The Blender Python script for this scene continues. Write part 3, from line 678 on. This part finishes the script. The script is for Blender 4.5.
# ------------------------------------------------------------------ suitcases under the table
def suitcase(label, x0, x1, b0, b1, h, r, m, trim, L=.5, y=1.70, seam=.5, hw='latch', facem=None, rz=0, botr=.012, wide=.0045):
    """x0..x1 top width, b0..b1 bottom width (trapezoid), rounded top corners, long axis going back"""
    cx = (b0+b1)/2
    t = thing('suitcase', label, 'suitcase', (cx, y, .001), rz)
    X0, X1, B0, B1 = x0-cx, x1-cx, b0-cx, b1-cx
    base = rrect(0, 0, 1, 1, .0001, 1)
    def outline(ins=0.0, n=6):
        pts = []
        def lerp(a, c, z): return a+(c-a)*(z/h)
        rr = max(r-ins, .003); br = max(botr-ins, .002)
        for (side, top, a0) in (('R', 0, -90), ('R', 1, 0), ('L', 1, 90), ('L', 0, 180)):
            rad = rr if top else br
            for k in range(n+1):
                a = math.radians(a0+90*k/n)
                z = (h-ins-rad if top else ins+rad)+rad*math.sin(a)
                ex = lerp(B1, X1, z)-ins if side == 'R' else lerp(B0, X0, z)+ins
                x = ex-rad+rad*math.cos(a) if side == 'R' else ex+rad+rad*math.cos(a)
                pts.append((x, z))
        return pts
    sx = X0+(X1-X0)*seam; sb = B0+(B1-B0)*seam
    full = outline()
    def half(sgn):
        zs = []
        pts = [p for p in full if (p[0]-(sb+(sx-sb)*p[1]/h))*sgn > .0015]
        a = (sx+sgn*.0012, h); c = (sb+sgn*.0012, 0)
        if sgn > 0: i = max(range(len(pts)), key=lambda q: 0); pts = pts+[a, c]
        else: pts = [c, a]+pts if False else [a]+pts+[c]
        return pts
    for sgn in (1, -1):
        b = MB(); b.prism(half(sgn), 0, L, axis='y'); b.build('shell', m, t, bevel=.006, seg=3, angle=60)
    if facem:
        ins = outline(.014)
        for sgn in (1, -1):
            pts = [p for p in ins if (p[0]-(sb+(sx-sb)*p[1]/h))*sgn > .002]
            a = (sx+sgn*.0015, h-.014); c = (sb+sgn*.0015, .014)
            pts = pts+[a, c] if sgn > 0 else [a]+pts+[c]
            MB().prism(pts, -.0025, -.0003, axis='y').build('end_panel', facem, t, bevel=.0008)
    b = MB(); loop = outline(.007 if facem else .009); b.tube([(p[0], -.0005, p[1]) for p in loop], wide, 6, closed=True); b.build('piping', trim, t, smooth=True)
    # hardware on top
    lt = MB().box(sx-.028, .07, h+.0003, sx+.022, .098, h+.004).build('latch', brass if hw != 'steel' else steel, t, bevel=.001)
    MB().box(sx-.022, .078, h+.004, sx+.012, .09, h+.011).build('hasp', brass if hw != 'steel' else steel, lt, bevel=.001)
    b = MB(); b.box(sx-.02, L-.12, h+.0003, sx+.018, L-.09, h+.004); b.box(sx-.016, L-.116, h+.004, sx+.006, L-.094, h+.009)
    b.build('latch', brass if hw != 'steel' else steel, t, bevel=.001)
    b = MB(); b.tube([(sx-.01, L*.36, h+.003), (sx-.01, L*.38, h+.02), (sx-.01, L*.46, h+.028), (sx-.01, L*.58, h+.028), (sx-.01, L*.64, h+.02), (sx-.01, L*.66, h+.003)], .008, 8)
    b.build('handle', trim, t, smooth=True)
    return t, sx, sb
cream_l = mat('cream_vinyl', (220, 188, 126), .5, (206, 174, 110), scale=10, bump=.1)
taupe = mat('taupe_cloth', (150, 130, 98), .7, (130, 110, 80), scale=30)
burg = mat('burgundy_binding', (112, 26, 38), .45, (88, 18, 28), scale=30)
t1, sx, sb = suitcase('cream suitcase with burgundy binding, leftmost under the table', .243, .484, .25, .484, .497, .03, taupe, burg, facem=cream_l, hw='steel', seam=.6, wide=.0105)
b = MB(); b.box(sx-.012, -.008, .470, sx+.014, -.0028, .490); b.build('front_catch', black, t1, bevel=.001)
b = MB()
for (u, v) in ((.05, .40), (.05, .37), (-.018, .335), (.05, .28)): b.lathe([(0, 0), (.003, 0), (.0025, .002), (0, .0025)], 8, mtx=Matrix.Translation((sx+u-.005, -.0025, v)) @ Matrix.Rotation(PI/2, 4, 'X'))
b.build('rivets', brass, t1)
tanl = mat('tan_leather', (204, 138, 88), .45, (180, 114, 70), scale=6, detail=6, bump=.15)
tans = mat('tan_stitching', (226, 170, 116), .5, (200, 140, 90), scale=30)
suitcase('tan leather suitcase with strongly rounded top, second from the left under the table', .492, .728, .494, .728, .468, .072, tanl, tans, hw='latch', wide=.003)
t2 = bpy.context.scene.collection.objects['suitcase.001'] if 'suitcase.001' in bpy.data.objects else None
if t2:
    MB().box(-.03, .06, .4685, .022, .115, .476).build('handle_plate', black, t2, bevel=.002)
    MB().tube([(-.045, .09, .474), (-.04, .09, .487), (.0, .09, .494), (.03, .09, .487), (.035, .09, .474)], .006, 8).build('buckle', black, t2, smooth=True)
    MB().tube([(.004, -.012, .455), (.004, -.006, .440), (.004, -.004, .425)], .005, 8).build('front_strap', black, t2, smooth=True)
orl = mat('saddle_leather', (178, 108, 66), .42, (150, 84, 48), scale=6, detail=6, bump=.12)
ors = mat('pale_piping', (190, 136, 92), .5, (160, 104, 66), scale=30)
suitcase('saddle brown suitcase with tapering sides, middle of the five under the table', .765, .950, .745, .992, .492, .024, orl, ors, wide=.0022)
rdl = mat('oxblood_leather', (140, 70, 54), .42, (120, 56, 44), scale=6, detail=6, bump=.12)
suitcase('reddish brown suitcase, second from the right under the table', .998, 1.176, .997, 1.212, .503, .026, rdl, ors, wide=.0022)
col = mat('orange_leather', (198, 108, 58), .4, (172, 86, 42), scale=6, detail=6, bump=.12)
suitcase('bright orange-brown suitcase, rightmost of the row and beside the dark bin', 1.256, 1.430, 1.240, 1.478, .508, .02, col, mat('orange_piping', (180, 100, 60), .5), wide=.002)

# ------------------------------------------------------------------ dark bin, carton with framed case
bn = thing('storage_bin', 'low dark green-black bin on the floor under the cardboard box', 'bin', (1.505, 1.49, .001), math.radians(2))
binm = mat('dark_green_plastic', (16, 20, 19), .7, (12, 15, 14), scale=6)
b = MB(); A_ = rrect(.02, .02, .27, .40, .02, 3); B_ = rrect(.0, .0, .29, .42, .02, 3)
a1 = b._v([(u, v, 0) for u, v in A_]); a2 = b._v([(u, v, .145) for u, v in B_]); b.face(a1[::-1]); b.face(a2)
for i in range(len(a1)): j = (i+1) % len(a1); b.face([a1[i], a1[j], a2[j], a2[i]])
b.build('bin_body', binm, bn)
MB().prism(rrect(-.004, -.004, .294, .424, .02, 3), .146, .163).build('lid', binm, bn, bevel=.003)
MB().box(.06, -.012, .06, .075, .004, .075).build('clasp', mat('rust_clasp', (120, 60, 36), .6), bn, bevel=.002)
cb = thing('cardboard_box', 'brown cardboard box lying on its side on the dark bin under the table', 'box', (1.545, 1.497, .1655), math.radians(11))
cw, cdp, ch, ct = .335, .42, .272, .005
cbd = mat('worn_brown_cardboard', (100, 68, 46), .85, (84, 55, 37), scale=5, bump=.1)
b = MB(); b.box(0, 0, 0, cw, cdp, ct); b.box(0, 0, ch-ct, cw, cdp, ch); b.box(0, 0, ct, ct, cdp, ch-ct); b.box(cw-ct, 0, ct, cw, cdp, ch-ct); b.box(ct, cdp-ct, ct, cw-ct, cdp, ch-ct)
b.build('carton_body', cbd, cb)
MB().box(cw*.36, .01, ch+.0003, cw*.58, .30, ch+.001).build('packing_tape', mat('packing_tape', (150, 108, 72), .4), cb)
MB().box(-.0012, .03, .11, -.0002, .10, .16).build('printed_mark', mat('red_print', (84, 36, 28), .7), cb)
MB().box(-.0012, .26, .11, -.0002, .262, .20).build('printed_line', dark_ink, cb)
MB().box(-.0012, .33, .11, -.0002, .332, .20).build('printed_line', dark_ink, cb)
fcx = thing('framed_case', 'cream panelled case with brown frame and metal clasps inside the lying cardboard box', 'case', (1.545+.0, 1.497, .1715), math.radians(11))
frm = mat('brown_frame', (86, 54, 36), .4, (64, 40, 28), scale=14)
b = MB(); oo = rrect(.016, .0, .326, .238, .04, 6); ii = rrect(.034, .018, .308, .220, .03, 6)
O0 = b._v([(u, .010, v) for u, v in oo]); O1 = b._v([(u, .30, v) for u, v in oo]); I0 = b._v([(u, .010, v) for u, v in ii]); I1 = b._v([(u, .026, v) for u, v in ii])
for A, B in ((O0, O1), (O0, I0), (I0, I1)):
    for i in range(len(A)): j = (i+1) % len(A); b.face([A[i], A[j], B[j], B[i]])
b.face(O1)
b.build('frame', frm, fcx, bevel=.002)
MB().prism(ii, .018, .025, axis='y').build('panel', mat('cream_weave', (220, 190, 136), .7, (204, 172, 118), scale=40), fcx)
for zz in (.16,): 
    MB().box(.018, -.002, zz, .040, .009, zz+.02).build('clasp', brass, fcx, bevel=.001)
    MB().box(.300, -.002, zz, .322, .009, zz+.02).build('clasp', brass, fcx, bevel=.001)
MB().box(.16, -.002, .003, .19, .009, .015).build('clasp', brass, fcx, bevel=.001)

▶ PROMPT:
Go through the material line by line. Show each line that contains the string "scene".

▶ TASK RESULT:
The Blender Python script for this scene continues. Write part 3, from line 678 on. This part finishes the script. The script is for Blender 4.5.
t2 = bpy.context.scene.collection.objects['suitcase.001'] if 'suitcase.001' in bpy.data.objects else None